Nicolas George wrote:
Paul M. Foster (HE12025-12-11):
On systems which don't use systemd, the log files are in clear text, and you
can simply use cat or more or less and/or grep to read through the files.
This isn't true for systemd systems.

This is not true. I have systemd systems with logs in plain text.
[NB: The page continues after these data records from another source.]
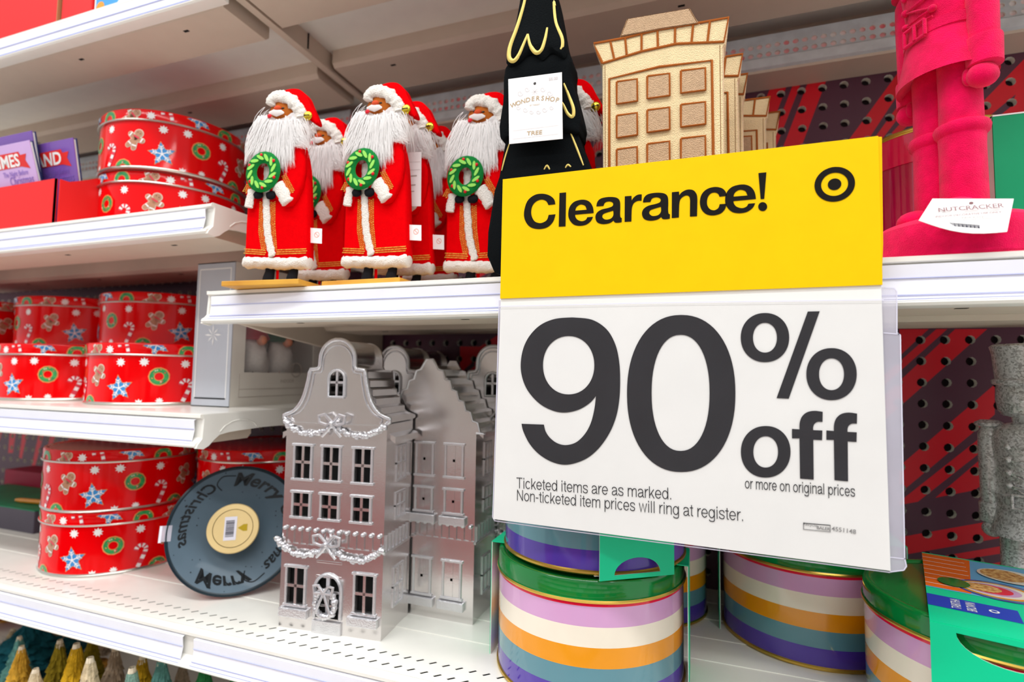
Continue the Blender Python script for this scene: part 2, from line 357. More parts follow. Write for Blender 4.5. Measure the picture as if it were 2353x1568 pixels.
# shelves ------------------------------------------------------------------
def shelf(name, label, x0, x1, z, slots=False, left=False, right=False, seen_below=True):
    """z: top of the front lip. Folded sheet deck, price channel, clear ticket strip, cantilever plates."""
    t = thing(name, label, 'shelf', (x0, 1.0, z), 0, None); L = x1-x0; B = YW-1.0-.004
    mb = MB(); t_ = .012
    if slots:
        p = .0315; n = int(L/p)
        mb.box((0, .021, -t_), (L, .034, 0), WHITE); mb.box((0, .054, -t_), (L, .074, 0), WHITE); mb.box((0, .094, -t_), (L, B, 0), WHITE)
        for (a, b) in ((.034, .054), (.074, .094)):
            for k in range(n+1):
                xa = k*p; xb = min(xa+p, L); c = xa+p*.5; ym = (a+b)/2
                if xb-xa < p*.9: mb.box((xa, a, -t_), (xb, b, 0), WHITE); continue
                mb.prism([(xa, a), (xb, a), (xb, b), (xa, b)], -.001, 0, WHITE, holes=[[(c-.0090, ym-.0044), (c-.0036, ym-.0072), (c+.0090, ym+.0044), (c+.0036, ym+.0072)]], axis='z')
            mb.box((0, a, -.0035), (L, b, -.003), DARK)  # dark sheet below the slots paints the shade inside the channel
        for yy in range(5): mb.box((0, .2+yy*.11, 0), (L, .2+yy*.11+.05, .0015), WHITE)
    else:
        mb.box((0, .021, -t_), (L, B, 0), WHITE)
    mb.build('deck', t, bevel=0)
    # folded stiffening channels below the deck
    e = .03
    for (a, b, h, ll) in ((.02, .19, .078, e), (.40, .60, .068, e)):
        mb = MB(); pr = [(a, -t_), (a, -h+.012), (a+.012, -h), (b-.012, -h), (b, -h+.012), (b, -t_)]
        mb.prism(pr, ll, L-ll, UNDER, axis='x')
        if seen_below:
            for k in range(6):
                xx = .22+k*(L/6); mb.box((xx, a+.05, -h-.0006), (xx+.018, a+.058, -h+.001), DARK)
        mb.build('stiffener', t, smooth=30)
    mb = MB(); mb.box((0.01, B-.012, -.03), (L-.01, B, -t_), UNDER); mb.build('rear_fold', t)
    # price channel profile (y,z)
    pr = [(.02, 0), (.004, 0), (-.001, -.002), (-.001, -.009), (.006, -.0115), (.008, -.03), (.006, -.058), (-.004, -.067), (-.012, -.072), (-.014, -.077), (-.01, -.0815), (.0, -.083), (.02, -.083)]
    mb = MB(); mb.prism(pr, 0, L, WHITE, axis='x'); mb.build('front_lip', t, smooth=25)
    g = .018
    pr = [(.0045, -.013), (-.002, -.016), (.0005, -.04), (-.0055, -.0665), (-.0125, -.0725), (-.0135, -.074), (-.0065, -.069), (-.0015, -.04), (-.0035, -.015)]
    mb = MB(); mb.prism(pr, g, L-g, PLAST, axis='x')
    for (y, zz) in ((-.0022, -.036), (-.0066, -.0635), (-.0108, -.0705)): mb.box((g, y-.0015, zz-.0012), (L-g, y, zz), PLINE)
    mb.build('ticket_strip', t)
    for side, x in (('l', 0.0), ('r', L)):
        if (side == 'l' and left) or (side == 'r' and right):
            # stamped end plate: nose, arched relief, tapering arm
            a = [(-.012, -.083), (-.008, -.074), (.004, -.06), (.007, -.012), (.0, 0), (B, 0), (B, -.06), (.30, -.05), (.20, -.048), (.12, -.05), (.08, -.052), (.055, -.056), (.04, -.066), (.025, -.08), (.01, -.087)]
            xa, xb = (-.004, .004) if side == 'l' else (-.004, .004)
            mb = MB(); mb.prism(a, x+xa, x+xb, WHITE, axis='x')
            arc = [(.055, -.048), (.07, -.034), (.09, -.025), (.115, -.021), (.14, -.024), (.165, -.032), (.175, -.042)]
            sx = 1 if side == 'r' else -1
            mb.tube([(x+sx*.004, y, zz) for y, zz in arc], .0022, WHITE, 6)
            mb.build('end_plate', t, bevel=.002)
    return t
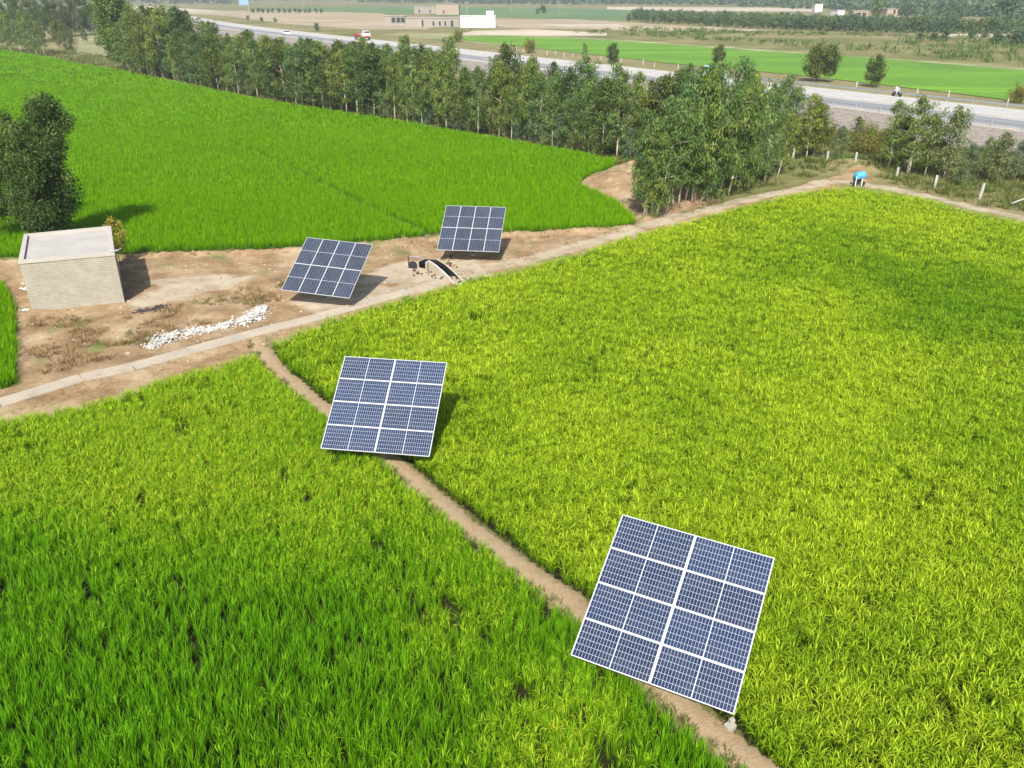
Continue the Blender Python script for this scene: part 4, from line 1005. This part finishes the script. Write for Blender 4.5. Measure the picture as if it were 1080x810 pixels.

You
are making unfounded assumptions.


# head /var/log/journal/[identifier]/system.journal
[binary gibberish snipped]

That's....  not plain text.

And neither are any of the other files in that directory:

# cd /var/log/journal/[identifier]
# file *
system@[identifier].journal~:   Journal file, online
system@[identifier].journal~:   Journal file, online
....
system@[identifier].journal:    Journal file, archived
system@[identifier].journal:    Journal file, archived
....
system@[identifier].journal:    Journal file, offline
system@[identifier].journal:    Journal file, offline
[etc]

Whereas:

# file /var/log/*log
/var/log/alternatives.log: empty
/var/log/auth.log:         ASCII text
/var/log/boot.log:         empty
/var/log/daemon.log:       ASCII text
/var/log/dpkg.log:         ASCII text
/var/log/fontconfig.log:   ASCII text
/var/log/kern.log:         ASCII text
/var/log/mail.log:         ASCII text, with very long lines (361)
/var/log/syslog:           ASCII text, with very long lines (346)
/var/log/user.log:         ASCII text, with very long lines (302)

... but none of these are produced *by journald*.